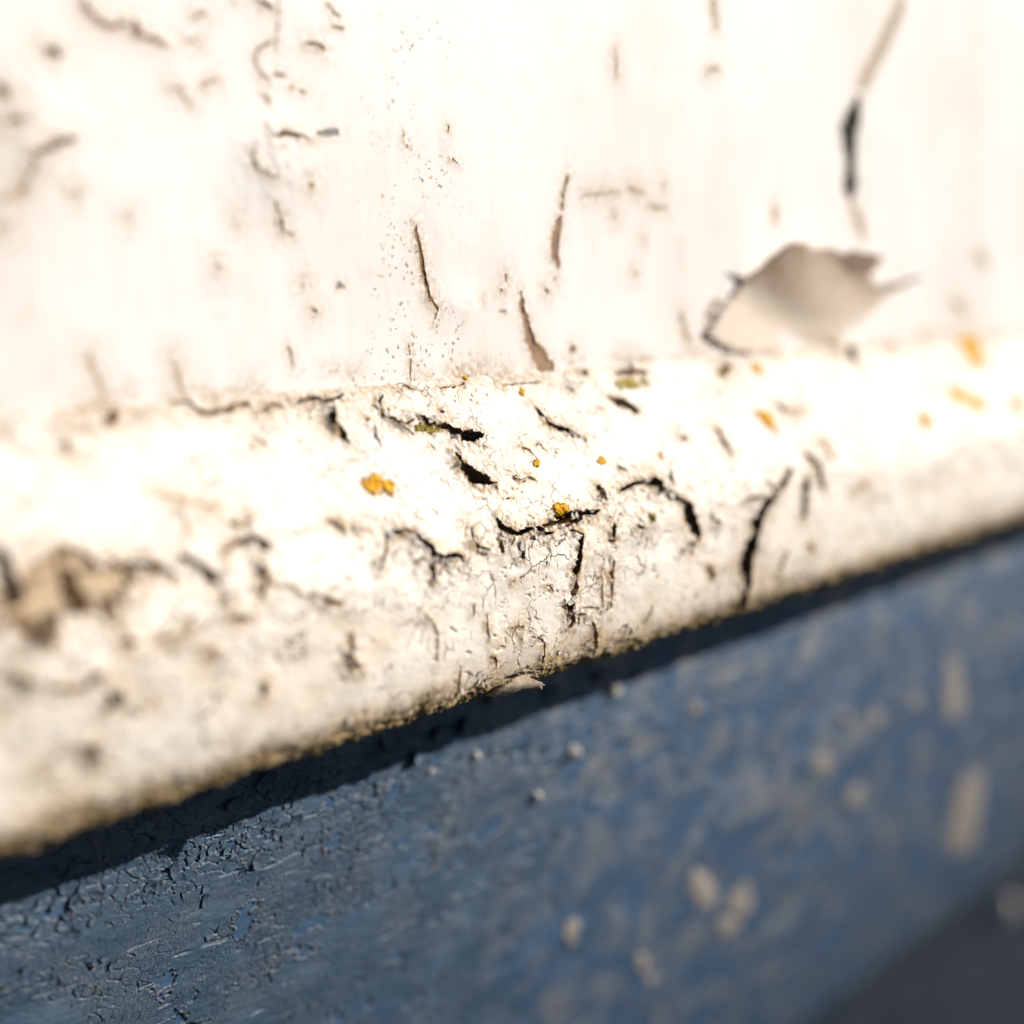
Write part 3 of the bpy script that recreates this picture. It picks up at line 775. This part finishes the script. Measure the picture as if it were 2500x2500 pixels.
LICHENS = [
 (M_LICH, cpx(C6, '1588,62 1640,48 1685,60 1700,120 1722,200 1665,198 1630,140'), .0009, 'largest bright orange lichen patch, high on the far end of the moulding'),
 (M_LICH, cpx(C6, '1540,340 1600,330 1640,365 1700,370 1722,420 1680,430 1640,395 1560,375'), .0006, 'ragged pale orange lichen patch just below the largest orange one'),
 (M_LICH, disc(C6, 1410, 485, 30, 36, 3), .0007, 'small round orange lichen spot alone on the far half of the moulding'),
 (M_LICH, disc(C6, 1905, 410, 26, 40, 4), .0005, 'faint orange lichen spot cut by the far edge of the picture'),
 (M_LICH, cpx(C6, '520,452 560,445 592,456 612,500 630,545 590,528 555,495'), .0007, 'yellow leaf shaped lichen patch above the long black crack'),
 (M_LICH, disc(C6, 530, 218, 22, 28, 6), .0005, 'small yellow lichen dot just below the peeling paint curl'),
 (M_OLIVE, disc(C6, 350, 245, 26, 18, 7), .0005, 'olive lichen clump beside the dark hole under the board joint'),
 (M_LICH, cpx(C5, '185,705 215,690 255,665 285,690 345,698 352,735 320,752 290,735 250,755 215,735'), .0008, 'lobed orange lichen cluster on the near slope of the moulding'),
 (M_LICH, cpx(C5, '1182,835 1210,818 1250,822 1256,850 1235,868 1190,862'), .0006, 'yellow lichen crust above the jagged gap in the arris'),
 (M_LICH, disc(C5, 1088, 606, 13, 16, 10), .0004, 'tiny orange lichen dot at the end of a curved hairline crack'),
 (M_LICH, disc(C5, 1436, 592, 24, 12, 11), .0004, 'thin orange lichen fleck above the arched black crack'),
 (M_LICH, disc(C5, 1748, 565, 9, 20, 12), .0004, 'slim orange lichen fleck high above the steep black crack'),
 (M_LICH, disc(C5, 714, 166, 9, 9, 14), .0004, 'pinhead orange lichen dot right above the board joint'),
 (M_OLIVE, disc(C5, 1690, 885, 16, 22, 16), .0005, 'olive green lichen tuft below the arched black crack'),
 (M_LICH, disc(C5, 1018, 232, 9, 18, 18), .0004, 'orange lichen streak just under the board joint'),
 (M_OLIVE, disc(C5, 1600, 185, 70, 16, 19), .0004, 'olive lichen band lying along the board joint'),
 (M_OLIVE, disc(C5, 520, 425, 55, 10, 21), .0003, 'yellowish lichen film below the lip of the longest slit'),
]
for i, (m_, poly, hgt, lab) in enumerate(LICHENS):
    o = patch('lichen_patch', STRAKE if STRAKE.hit(*poly[0]) and poly[0][1] > 905 or i < 7 else WALL, poly, hgt * 0.45, m_, 200 + 7 * i, 40, 0.9, 0.00012, crust=True)
    tag(o, lab, 'lichen', 'lichen on the white timber')

# pale chips where the blue paint is gone
CHIPS = [disc(C8, 1268, 1455, 40, 70, 31), cpx(C9, '180,1130 215,1120 255,1200 300,1230 295,1310 240,1300 205,1230'), disc(C9, 440, 1290, 44, 80, 33), disc(C9, 372, 1410, 42, 38, 34),
         disc(C9, 862, 565, 34, 38, 35), cpx(C9, '1600,650 1670,640 1670,800 1640,1000 1570,1020 1575,880 1590,760'), cpx(C9, '1530,40 1580,20 1590,180 1580,320 1530,310 1525,170'), disc(C9, 1150, 320, 30, 46, 38),
         disc(C9, 1040, 740, 44, 56, 39), disc(C9, 205, 270, 24, 26, 40), disc(C9, 1350, 240, 26, 30, 43), disc(C9, 990, 320, 28, 26, 45), disc(C8, 1640, 1600, 26, 44, 46), disc(C8, 1680, 1690, 30, 34, 47)]
for i, poly in enumerate(CHIPS):
    o = patch('bare_chip', BLUE, poly, .00015, M_CHIP, 400 + 5 * i, 18, 0.3, 0.00035)
    child(o, blue)

# loose crumbs
def crumb(name, p, r, seed, mat):
    bm = bmesh.new(); bmesh.ops.create_icosphere(bm, subdivisions=2, radius=1.0)
    rr = random.Random(seed); off = [Vector((rr.uniform(-1, 1), rr.uniform(-1, 1), rr.uniform(-1, 1))).normalized() for _ in range(7)]
    cut = [rr.uniform(0.55, 0.95) for _ in off]
    for v in bm.verts:
        d = v.co.normalized()
        k = 1.0
        for o_, c_ in zip(off, cut):
            q = d.dot(o_)
            if q > c_ * 0.8: k = min(k, c_ * 0.85 / q)
        v.co = d * k * rr.uniform(0.93, 1.07)
    me = bpy.data.meshes.new(name); bm.to_mesh(me); bm.free()
    me.materials.append(mat)
    o = bpy.data.objects.new(name, me); o.location = p
    o.scale = (r * rr.uniform(0.8, 1.2), r * rr.uniform(0.7, 0.9), r)
    o.rotation_euler = (rr.uniform(0, 3), rr.uniform(0, 3), rr.uniform(0, 3))
    return link(o)
CRUMBS = [(C8, 765, 525, 26, 'small cream crumb on the shadow edge of the blue board'), (C8, 1272, 502, 42, 'largest white crumb on the lit blue board below the shadow'),
          (C8, 530, 605, 19, 'tiny tan crumb at the shadow edge nearest the cracked paint'), (C8, 1075, 735, 34, 'greyish crumb further down the lit blue board'),
          (C8, 1478, 178, 36, 'dim crumb lying inside the dark shadow band'), (C9, 1790, 1310, 60, 'blurred pale crumb at the step above the dark board'),
          (C8, 1395, 385, 22, 'dark grey crumb between the shadow and the largest white crumb')]
for i, (c, x, y, r, lab) in enumerate(CRUMBS):
    surf = BLUE
    h = surf.hit(c[0] + x * c[2], c[1] + y * c[2]) or BLUE2.hit(c[0] + x * c[2], c[1] + y * c[2])
    surf = BLUE if BLUE.hit(c[0] + x * c[2], c[1] + y * c[2]) else BLUE2
    depth = np.linalg.norm(surf.at(h[0], h[1]) - CAM)
    rad = r * c[2] / FPX * depth * 1.2
    o = crumb('paint_crumb', Vector(surf.at(h[0], h[1], rad * 0.5)), rad, 50 + i, M_CHIP if i == 6 else M_CRUMB)
    tag(o, lab, 'paint crumb', 'loose crumbs on the blue boards')

# ------------------------------------------------------------------ curled sheets of paint
def sheet(name, poly_px, out_fn, mat, parent, n=34, thick=0.00025, seed=0):
    """a bent sheet of paint with its own outline; out_fn gives its distance from the board (m)"""
    pts = np.array(poly_px); lo, hi = pts.min(0), pts.max(0)
    X, Y = np.meshgrid(np.linspace(lo[0], hi[0], n), np.linspace(lo[1], hi[1], n))
    sd = poly_sd(X, Y, pts) + 5 * fbm(X / 30, Y / 30, 3, seed)
    A, B = (X - lo[0]) / (hi[0] - lo[0]), (hi[1] - Y) / (hi[1] - lo[1])
    O = out_fn(A, B)
    P = np.zeros(X.shape + (3,))
    for i in range(n):
        for j in range(n):
            P[i, j] = on_plane(X[i, j], Y[i, j], -O[i, j])
    keep = sd < 0
    fk = keep[:-1, :-1] & keep[1:, 1:] & keep[1:, :-1] & keep[:-1, 1:]
    o = grid_mesh(name, P, fk, {}, mat)
    md = o.modifiers.new('thickness', 'SOLIDIFY'); md.thickness = thick; md.offset = -1
    child(o, parent)
    return o
curl = cpx(C3, '250,1760 330,1620 400,1545 450,1470 560,1370 700,1265 800,1260 840,1285 1000,1308 1120,1320 1235,1340 1190,1380 1158,1440 1195,1492 1300,1462 1465,1418 1440,1448 1310,1512 1235,1545 1200,1600 1140,1655 1060,1690 980,1800 700,1850 400,1850')
o = sheet('paint_curl', curl, lambda a, b: 0.0005 + 0.004 * a * b + (0.25 + 0.85 * sstep(0, 0.5, a)) * 0.017 * np.clip(b - 0.25, 0, 1) ** 1.5 * (0.55 + 0.65 * a) + 0.005 * np.clip(a - .55, 0, 1) * b + 0.0008 * np.sin(a * 11 + b * 5), M_CURL, board, 46, seed=3)
o['label'] = 'large curl of cream paint peeling off above the joint'
# curled flake hanging at the lower edge of the moulding
lip = cpx(C8, '820,215 900,170 960,120 1020,95 1060,110 1110,136 1138,155 1132,182 1090,186 1040,178 985,196 930,225')
o = sheet('paint_curl', lip, lambda a, b: 0.0178 + 0.0035 * a ** 2 + 0.0018 * np.sin(b * 3.1), M_TORN, mould, 26, seed=9)
o['label'] = 'torn curl of paint hanging from the lower edge'
# lifted tongue of paint beside the longest slit
ton = cpx(CB, '318,640 345,655 440,700 540,770 620,838 600,842 500,790 400,722 330,675')
h0 = STRAKE.hit(*ton[0])
o = sheet('paint_sliver', ton, lambda a, b: 0.0062 + 0.0062 * a + 0.0009, M_FLAKE, mould, 26, seed=12)

# ------------------------------------------------------------------ single flakes
def flake_meshes(name, mat, k, thick, bend):
    res = []
    for i in range(k):
        rr = random.Random(900 + i + int(1e5 * thick))
        m_ = rr.randint(5, 8)
        ring = []
        for j in range(m_):
            a = 2 * math.pi * j / m_ + rr.uniform(-.25, .25); q = rr.uniform(0.6, 1.15)
            ring.append((math.cos(a) * q * 1.25, math.sin(a) * q * 0.8))
        ring2 = [(x * 0.5, y * 0.5) for x, y in ring]
        f = lambda x, y: bend * (x * x * 0.7 + y * y) + rr.uniform(-.03, .03)
        top = [(x, y, f(x, y)) for x, y in ring]; mid = [(x, y, f(x, y)) for x, y in ring2]
        bot = [(x, y, z - thick) for x, y, z in top]
        v = top + mid + [(0, 0, 0)] + bot
        c = 2 * m_; b0 = 2 * m_ + 1; F = []
        for j in range(m_):
            n_ = (j + 1) % m_
            F += [(j, n_, m_ + n_, m_ + j), (m_ + j, m_ + n_, c), (j, b0 + j, b0 + n_, n_)]
        F.append(tuple(b0 + j for j in range(m_))[::-1])
        me = bpy.data.meshes.new(name); me.from_pydata(v, [], F); me.update(); me.materials.append(mat)
        res.append(me)
    return res

def place_flake(name, me, surf, s_, t_, size, tilt, spin, parent, lift=0.0):
    x, y, n = surf.basis(t_)
    q = Matrix((x, y, n)).transposed().to_quaternion()
    q = q @ Quaternion((0, 0, 1), spin) @ Quaternion((0, 1, 0), tilt)
    o = bpy.data.objects.new(name, me)
    o.matrix_world = Matrix.LocRotScale(Vector(surf.at(s_, t_, lift)), q, Vector((size,) * 3))
    link(o)
    mw = o.matrix_world.copy()
    o.parent = parent; o.matrix_parent_inverse = parent.matrix_world.inverted()
    return o

BF = flake_meshes('paint_flake', M_BLUE, 9, 0.16, 0.28)
bpy.context.view_layer.update()
r = random.Random(5); cnt = 0
for _try in range(4000):
    if cnt >= 210: break
    # most of them in the band of broken paint along the top of the lit strip
    if r.random() < 0.72:
        px = r.uniform(20, 1500); py = 2215 - 0.355 * px + abs(r.gauss(0, 1)) * 105 + r.uniform(-60, 25)
    else:
        px = r.uniform(0, 2300); py = r.uniform(1400, 2480)
    h = BLUE.hit(px, py)
    if h is None or STRAKE.hit(px, py) and STRAKE.hit(px, py)[1] < tb * 0.97 and py < 2090 - 0.328 * px: continue
    sz = r.uniform(0.0005, 0.0012) * (1.5 if r.random() < 0.1 else 1)
    place_flake('paint_flake', r.choice(BF), BLUE, h[0], h[1], sz, r.uniform(-.05, .3), r.uniform(0, 6.28), blue, 0.0003)
    cnt += 1

# bigger plates hanging loose in the shadow under the moulding
for px, py, sz in ((845, 1760, .0026), (900, 1850, .0022), (940, 1800, .0030), (1010, 1845, .0026), (1060, 1790, .0024), (1125, 1770, .0030), (1190, 1700, .0024), (640, 1905, .0022), (560, 1960, .0018), (480, 1935, .0020), (1330, 1690, .0026), (1460, 1650, .0024), (1560, 1640, .0022)):
    h = BLUE.hit(px, py)
    place_flake('paint_flake', r.choice(BF), BLUE, h[0], h[1], sz, r.uniform(.15, .6), r.uniform(0, 6.28), blue, 0.0008)

WF = flake_meshes('paint_flake', M_FLAKE, 7, 0.2, 0.22)
r = random.Random(9)
sp = marks_to_polys(STRAKE_MARKS, STRAKE)
deep = [p for k, p in sp if k in 'dDm']
for i in range(90):
    if i < 50:
        p = r.choice(deep); q = p[r.randrange(len(p))]
        s_, t_ = q[0] + r.uniform(-.001, .001), q[1] + r.uniform(-.0012, .0012)
        sz = r.uniform(0.0004, 0.0010)
    else:
        px = r.uniform(50, 2300); py = 2070 - 0.326 * px - abs(r.gauss(0, 25)) - 6
        h = STRAKE.hit(px, py)
        if h is None: continue
        s_, t_ = h; sz = r.uniform(0.0004, 0.0009)
    ss, tt, HH = STR_H
    hh = HH[min(np.searchsorted(tt, t_), len(tt) - 1), min(np.searchsorted(ss, s_), len(ss) - 1)]
    place_flake('paint_flake', r.choice(WF), STRAKE, s_, t_, sz, r.uniform(-.1, .5), r.uniform(0, 6.28), mould, max(hh, -0.0003) + 0.0002)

═══

Exercise: Show, from the material above, each line that includes the string "picture".

Solution for this problem:
Write part 3 of the bpy script that recreates this picture. It picks up at line 775. This part finishes the script. Measure the picture as if it were 2500x2500 pixels.
 (M_LICH, disc(C6, 1905, 410, 26, 40, 4), .0005, 'faint orange lichen spot cut by the far edge of the picture'),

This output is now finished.